Asia Proconsular Asia, so called because ruled by a Roman proconsul at Ephesus. Matthew Arnold, in a note to one of his poems, says: “The name Europe ( Ευρωπη , the wide prospect) probably describes the appearance of the European coast to the Greeks on the coast of Asia Minor, opposite. The name of Asia, derived from ( ασιος , fatal, again comes, it has been thought, from the muddy fens of the rivers of Asia Minor, such as the Cayster or Maeander, which struck the imagination of the Greeks living near them.” Proconsular Asia, as may be seen upon our map, embraces the three provinces of Mysia, Lydia, and Caria, bordering upon the Hellespont. The seven Churches were mostly in Lydia. The different extensions of territory covered by the term Asia are thus well defined by Elliott: “The word Asia was used by the Romans in four senses:

1 . For the whole Asiatic continent, as opposed to Europe and Africa; 2. For Asia Minor in its largest sense, including Cilicia and other districts beyond the Taurus; 3. For the same in its smaller sense, embracing only the provinces within the Taurus; 4. For Lydian Asia, or, as it was called towards the end of the first century, Proconsular Asia, extending along the coast from Pergamos to Caria, and inland to the Phrygian frontier, or a little beyond it.

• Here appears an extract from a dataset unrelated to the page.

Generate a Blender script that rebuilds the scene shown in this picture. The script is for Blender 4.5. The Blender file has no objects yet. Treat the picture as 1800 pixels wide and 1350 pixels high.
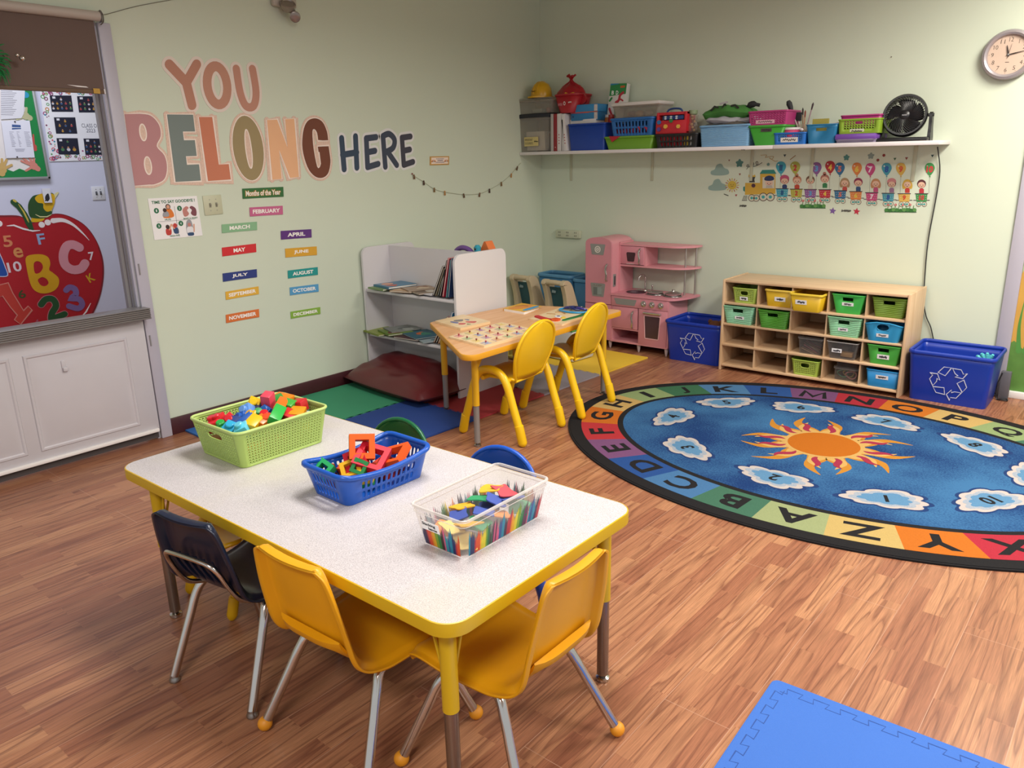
import bpy, bmesh, math, random
from mathutils import Vector, Matrix, Euler
from mathutils.geometry import tessellate_polygon

SC = bpy.context.scene
COL = SC.collection
PI = math.pi
random.seed(7)

# ------------------------------------------------------------------ camera
CX, CY, CZ, FPX = 4.326, -5.607, 1.521, 1368.0
YAW, PIT, ROL = -0.6994, 0.2829, 0.0230
_f = Vector((math.sin(YAW) * math.cos(PIT), math.cos(YAW) * math.cos(PIT), -math.sin(PIT)))
_r0 = Vector((math.cos(YAW), -math.sin(YAW), 0))
_d0 = _f.cross(_r0)
CR = _r0 * math.cos(ROL) + _d0 * math.sin(ROL)
CD = -_r0 * math.sin(ROL) + _d0 * math.cos(ROL)
CF = _f
CP = Vector((CX, CY, CZ))
cam = bpy.data.cameras.new('camera')
cam.sensor_width = 36.0
cam.lens = FPX / 1800 * 36
cam.clip_start = 0.05
cam_o = bpy.data.objects.new('camera', cam)
COL.objects.link(cam_o)
_m = Matrix((CR, -CD, -CF)).transposed().to_4x4()
_m.translation = CP
cam_o.matrix_world = _m
SC.camera = cam_o

# ------------------------------------------------------------------ light
SC.view_settings.view_transform = 'Standard'
SC.view_settings.look = 'None'
SC.view_settings.gamma = 1.0
SC.view_settings.use_curve_mapping = False
SC.view_settings.exposure = 0.22
W = bpy.data.worlds.new('world')
SC.world = W
W.use_nodes = True
W.node_tree.nodes['Background'].inputs[0].default_value = (0.95, 0.98, 1.0, 1)
W.node_tree.nodes['Background'].inputs[1].default_value = 0.56


def area_light(name, loc, sx, sy, power, col, spread=168):
    l = bpy.data.lights.new(name, 'AREA')
    l.shape = 'RECTANGLE'; l.size = sx; l.size_y = sy; l.energy = power; l.color = col; l.spread = math.radians(spread)
    o = bpy.data.objects.new(name, l); COL.objects.link(o); o.location = loc
    return o


area_light('ceiling_panel_light', (4.35, -1.25, 2.86), 0.6, 1.2, 92, (1.0, 0.93, 0.84))
area_light('ceiling_panel_light', (2.7, -3.6, 2.86), 1.2, 0.6, 52, (1.0, 0.97, 0.93))
area_light('ceiling_panel_light', (5.8, -3.4, 2.86), 0.6, 1.2, 80, (1.0, 0.95, 0.88))
area_light('ceiling_panel_light', (4.2, -6.6, 2.86), 1.2, 0.6, 62, (1.0, 0.97, 0.93))
area_light('next_room_light', (-0.75, -3.9, 2.80), 0.5, 1.2, 24, (0.88, 0.91, 1.0), 170)
SC.cycles.max_bounces = 7
SC.cycles.diffuse_bounces = 4
SC.cycles.glossy_bounces = 3
SC.cycles.transmission_bounces = 4
SC.cycles.transparent_max_bounces = 12
SC.cycles.caustics_reflective = False
SC.cycles.caustics_refractive = False
SC.cycles.sample_clamp_indirect = 6.0


# ------------------------------------------------------------------ projecting photo points onto real planes
def ray(u, v):
    return CF + CR * ((u - 900) / FPX) + CD * ((v - 675) / FPX)


def _on(u, v, ax, val):
    w = ray(u, v)
    return CP + w * ((val - CP[ax]) / w[ax])


def onX(u, v, x=0.0): return _on(u, v, 0, x)
def onY(u, v, y=0.0): return _on(u, v, 1, y)
def onZ(u, v, z=0.0): return _on(u, v, 2, z)


# ------------------------------------------------------------------ materials
def lin(h):
    if isinstance(h, str):
        h = h.lstrip('#')
        c = [int(h[i:i + 2], 16) / 255 for i in (0, 2, 4)]
    else:
        c = list(h)
    return tuple((x / 12.92 if x <= 0.04045 else ((x + 0.055) / 1.055) ** 2.4) for x in c) + (1.0,)


_mc = {}


def M(col, rough=0.5, metal=0.0, var=0.06, scale=9.0, bump=0.0, bscale=60.0, spec=0.5, emit=0.0, name=None):
    """a procedural surface: a base colour with a little noise, roughness, optional fine bump"""
    key = (col, rough, metal, var, scale, bump, bscale, spec, emit)
    if key in _mc: return _mc[key]
    m = bpy.data.materials.new(name or ('surface_' + str(col).strip('#')))
    m.use_nodes = True
    nt = m.node_tree; b = nt.nodes['Principled BSDF']
    c = lin(col)
    b.inputs['Roughness'].default_value = rough
    b.inputs['Metallic'].default_value = metal
    b.inputs['Specular IOR Level'].default_value = spec
    tc = nt.nodes.new('ShaderNodeTexCoord')
    if var > 0:
        n = nt.nodes.new('ShaderNodeTexNoise'); n.inputs['Scale'].default_value = scale; n.inputs['Detail'].default_value = 3
        nt.links.new(tc.outputs['Object'], n.inputs['Vector'])
        mx = nt.nodes.new('ShaderNodeMix'); mx.data_type = 'RGBA'
        mx.inputs[6].default_value = tuple(x * (1 - var) for x in c[:3]) + (1,)
        mx.inputs[7].default_value = tuple(min(1, x * (1 + var)) for x in c[:3]) + (1,)
        nt.links.new(n.outputs['Fac'], mx.inputs[0])
        nt.links.new(mx.outputs[2], b.inputs['Base Color'])
    else:
        b.inputs['Base Color'].default_value = c
    if bump > 0:
        n2 = nt.nodes.new('ShaderNodeTexNoise'); n2.inputs['Scale'].default_value = bscale
        nt.links.new(tc.outputs['Object'], n2.inputs['Vector'])
        bp = nt.nodes.new('ShaderNodeBump'); bp.inputs['Strength'].default_value = bump; bp.inputs['Distance'].default_value = 0.004
        nt.links.new(n2.outputs['Fac'], bp.inputs['Height'])
        nt.links.new(bp.outputs['Normal'], b.inputs['Normal'])
    if emit:
        b.inputs['Emission Color'].default_value = c
        b.inputs['Emission Strength'].default_value = emit
    _mc[key] = m
    return m


def clear_plastic(name, tint, body, opac, rough=0.12):
    """thin see-through plastic: mostly passes light, with a little milky body and a gloss"""
    m = bpy.data.materials.new(name); m.use_nodes = True
    nt = m.node_tree; nt.nodes.clear()
    out = nt.nodes.new('ShaderNodeOutputMaterial')
    tr = nt.nodes.new('ShaderNodeBsdfTransparent'); tr.inputs[0].default_value = lin(tint)
    pb = nt.nodes.new('ShaderNodeBsdfPrincipled'); pb.inputs['Base Color'].default_value = lin(body); pb.inputs['Roughness'].default_value = rough
    fr = nt.nodes.new('ShaderNodeLayerWeight'); fr.inputs['Blend'].default_value = 0.35
    mp = nt.nodes.new('ShaderNodeMapRange'); mp.inputs['To Min'].default_value = opac; mp.inputs['To Max'].default_value = min(1, opac + 0.45)
    nt.links.new(fr.outputs['Facing'], mp.inputs['Value'])
    mx = nt.nodes.new('ShaderNodeMixShader')
    nt.links.new(mp.outputs[0], mx.inputs[0]); nt.links.new(tr.outputs[0], mx.inputs[1]); nt.links.new(pb.outputs[0], mx.inputs[2])
    nt.links.new(mx.outputs[0], out.inputs[0])
    return m


# ------------------------------------------------------------------ mesh building
I4 = Matrix.Identity(4)


def T(x, y, z): return Matrix.Translation((x, y, z))
def RZ(a): return Matrix.Rotation(a, 4, 'Z')
def RX(a): return Matrix.Rotation(a, 4, 'X')
def RY(a): return Matrix.Rotation(a, 4, 'Y')


def frame(o, ex, ey, ez=None):
    ex = Vector(ex); ey = Vector(ey); ez = Vector(ez) if ez is not None else ex.cross(ey).normalized()
    m = Matrix((ex, ey, ez)).transposed().to_4x4(); m.translation = Vector(o)
    return m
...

Grace… peace This Pauline form of benediction was familiar both to Ephesus and the other Asiatic Churches from the epistles of that great apostle, and John’s adoption of it clearly indicates that there was no antagonism between the two apostles and their friends, as was imagined by such writers as Baur and Renan. Is…

was… to come The threefold divisions under which our minds are obliged to think all time, and so used to express the eternity of Him. The threefold phrase expresses the import of the word JEHOVAH. The elevation of the prophetic style induces the seer to refer to this name for God; and from the reverence with which the utterance of the divine name was avoided by the Jews, he gives the import, and not the name itself. The phrase, though dependent on the preposition from, is sacredly preserved by John as a nominative, thus attaining an expressive emphasis above the ordinary rules of grammar.

The seven spirits Stuart and others maintain that these are “the seven presence angels,” in regard to which see our note on Revelation 8:2. But it seems inadmissible to make grace and peace proceed from mere creatures, and that in position between two of the persons of the Trinity.

As seven is the number of completeness, the one spirit is styled seven in allusion to the perfect manifoldness of his operations. The one Spirit is the seven spirits, as the one atmosphere is “the four winds.” These spirits do not “stand” before Him, like serving waiters or watchers, as Revelation 8:2: they are before his throne, as also is the Lamb.